И вот тут – что, опять честолюбие? Нет, страсть – та, что именуется высокой. Такая ответственность за единожды выбранное слово, будто от этого зависит судьба мира.
А как иначе?…
Над слабостями можно посмеиваться – действительно, можно, отчего бы и нет? Лишь бы знать, что обладатель той смертной плоти, которая в иные часы трепещет от страха, в другие – соблазняется всяческими соблазнами, в решительный час, в решающем деле умеет быть тверд. Маршак – умел, когда, например, в конце страшных тридцатых, сам находясь под ударом, защитил, спас письмом к Сталину арестованных ближайших сотрудниц, Александру Любарскую и Тамару Габбе (к слову, автора известного «Города мастеров» и, тем более к слову, женщину, которую Маршак любил. Однажды я был поражен его откровенностью: он сказал мне, что в его жизни было две настоящие страсти – она, Габбе, и поэтесса Дмитриева-Васильева, его соавтор по ранним пьесам, впрочем вошедшая в литературную память под мистификаторским псевдонимом Черубина де Габриак. Маршак читал мне ее стихи – замечательные: «Братья-камни! Сестры-травы! Мать-земля у нас одна!»
Не знаю, как это объяснить, но о жене, в ту пору давно покойной, С. Я. не сказал ничего. Может быть, она, с которой он прожил долгие годы, подразумевалась сама собой?)
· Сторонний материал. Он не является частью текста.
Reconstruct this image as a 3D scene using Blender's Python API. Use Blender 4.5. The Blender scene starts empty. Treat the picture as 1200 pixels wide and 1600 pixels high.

Что до удара, который сталинские тридцатые готовили Маршаку (из публикаций 37-го: «В течение долгого времени в издательстве орудовала контрреволюционная вредительская шайка врагов народа… Группа антисоветских, морально разложившихся людей… Диверсионная группа… Надо со всей решительностью и беспощадностью добить врагов…»), то и сама эта угроза была связана с его созидательной волей. Зримый результат которой обернулся против Маршака.
В своей знаменитой ленинградской редакции тридцатых годов, сражаясь с советскими – невыносимо советскими – педагогами, он пестовал Пантелеева, Шварца, Хармса (которого буквально заставил писать для детей, так сказать, утилизировав его абсурдизм). Виталию Бианки, биологу, орнитологу, фенологу, подал самую идею «Лесной газеты», оттолкнувшись от фразы Сетон-Томпсона о волке, обнюхивающем следы: «Волк читал свою утреннюю газету». С Борисом Житковым возился любовно-родительски, вырабатывая неподражаемый стиль того. (Заполучил-то он нового автора от Корнея Чуковского, к кому Житков, сорокалетний штурман дальнего плаванья и совершеннейший неофит в деле литературы, явился как к бывшему однокласснику по одесской второй прогимназии, – «но тот ничего не сделал». Последние слова, конечно, непосредственно маршаковские, переданные тем же Евгением Шварцем; и – несправедливые. Чуковский кое-что «сделал», ободрив начинающего, более того, объявив, что он уже сложившийся прозаик.)